My father-in-law was buried today.
My father in law was 86 years old, and had lived a full life. As a young man, he joined the army shortly after the defeat of the Japanese, and fought in the PLA against the Nationalist army. Later, in the 1950s, he fought in the Korean War, against America, and was shot in the leg, a war injury which bothered him his whole life. He lived the rest of his life after the war as a farmer, building his family's home with his own two hands, and raising a family in that home, a family consisting of his wife and three sons, the youngest of which is my husband.
My husband has lots of stories about his father. Unlike my husband's relationship with his mother, which was one of warmth and support, of exceptional closeness that perhaps only exists between mothers and sons, his relationship with his father was more distant. He described his father always as a loner, as a solitary, independent man. His father didn't talk much, but would often take off early in the morning to go walking the village and the surrounding countryside, and not return until late at night. One day last Spring my husband decided to show me what he considered to be a testament to his father's peculiar personality. We walked out into the fields, towards the river. The fields are divided into plots, and each season a particular crop will be grown in the plots. I remember in Spring and early Summer, the countryside surrounding my husband's village was awash with the smell of onions. Onions were being grown everywhere, their green stalks shooting up out of the ground, their bulbous bodies harvested and piled in stacks around the perimeters of each plot.

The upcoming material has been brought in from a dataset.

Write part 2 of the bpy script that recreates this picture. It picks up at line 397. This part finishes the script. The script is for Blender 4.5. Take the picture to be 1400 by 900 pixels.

We plodded through the fields, and finally reached the edge of the riverside, where a small "beach" was formed by silt and river sediment. At this particular point in the river the water had collected into a small pool, a deep pocket of cool blue-green mountain water. It looked extremely inviting at that time of day, the sun still high in the sky and the heat of the early-May day still upon us. My husband said that this had been, when they were children, the swimming hole. When school was not in session the village children would come down and splash and play in the water. He also told me that his childhood friend, a man peculiarly nicknamed "nine-eight" (jiu-ba), had lost his older sister in this particular swimming hole, that the girl had drowned and been pulled out of the water, cold and blue.
Perhaps it was the drowning that motivated my father in law. My husband next directed my attention to an odd stone structure that snaked down to the water and out into the crops. It was clearly a crude irrigation system of some sort. My husband told me that this half-finished large stone "channel" had been the result of months of work on the part of his father, who had spent large amounts of money and labor on this peculiar project. At the time, his father had been ridiculed and not a few people commented on his conspicuous absense from the normal field labor, digging, planting, pulling. What was he doing down by the river that summer? Why was he so singularly obsessed with building this irrigation system that was doomed to fail (for the fields sat on a slope. The water would have to somehow flow upward in order to actually reach the plants above)? My husband had a simple explanation. He wanted to be near his children. Of course, he couldn't outright say so, as his fears would have been laughed away. In rural China leaving children alone to amuse themselves while the parents work is perfectly normal, and to suggest otherwise would be ridiculous. So my father in law invented an excuse to watch his children swim. In his own, quiet way, he showed his love. The irrigation system still stands as a testament to my father in law's peculiar nature.
In his last few days, my father in law clearly did not want to live any longer. Ever the independent, he first pulled out his oxygen tubes, and then pulled out the IV that was providing his only nutrients. Although my husband implored him to wait, just another month, in order to see our son, his grandson, my father in law was determined, and had decided it was his time to go. My poor husband, the youngest child, the last to marry, the last to have children, would be denied a grandfather for his son, but he could not deny that his father was, in the end, suffering and that he'd lived a good life. My husband brought me back to Kunming the day before my father in law passed. Chinese superstition dictates that a pregnant woman should not see a body, because doing so would mean bad luck for the unborn baby. Although my husband and I are not superstitious people, we respected the wishes of his relatives, and so he brought me home. My husband returned to his father's bedside the next day, and had been back in the village for only an hour when his father passed on. I later told my husband that I was certain that his father was waiting to see him one last time before he could go peacefully. Although my father in law died before our child's birth, I think it is no coincidence that he chose to go when he did, knowing that his youngest son, the baby of the family, was married, had a soon to be born son, and was clearly grown up and ready to handle whatever obstacles life may throw in his way.
There is so much more I could say about my father in law, about his family, about his spirit. Instead, I simply want to thank him for always making me feel like a part of the family, for, despite having fought a war against and having been wounded by Americans, he never held that against me personally. I want to thank him for having raised such a kind, considerate, gentle human being, and entrusted that human being to me. If a man's children are in any way a measure of himself and his own accomplishments, then my father in law must have left this earth content.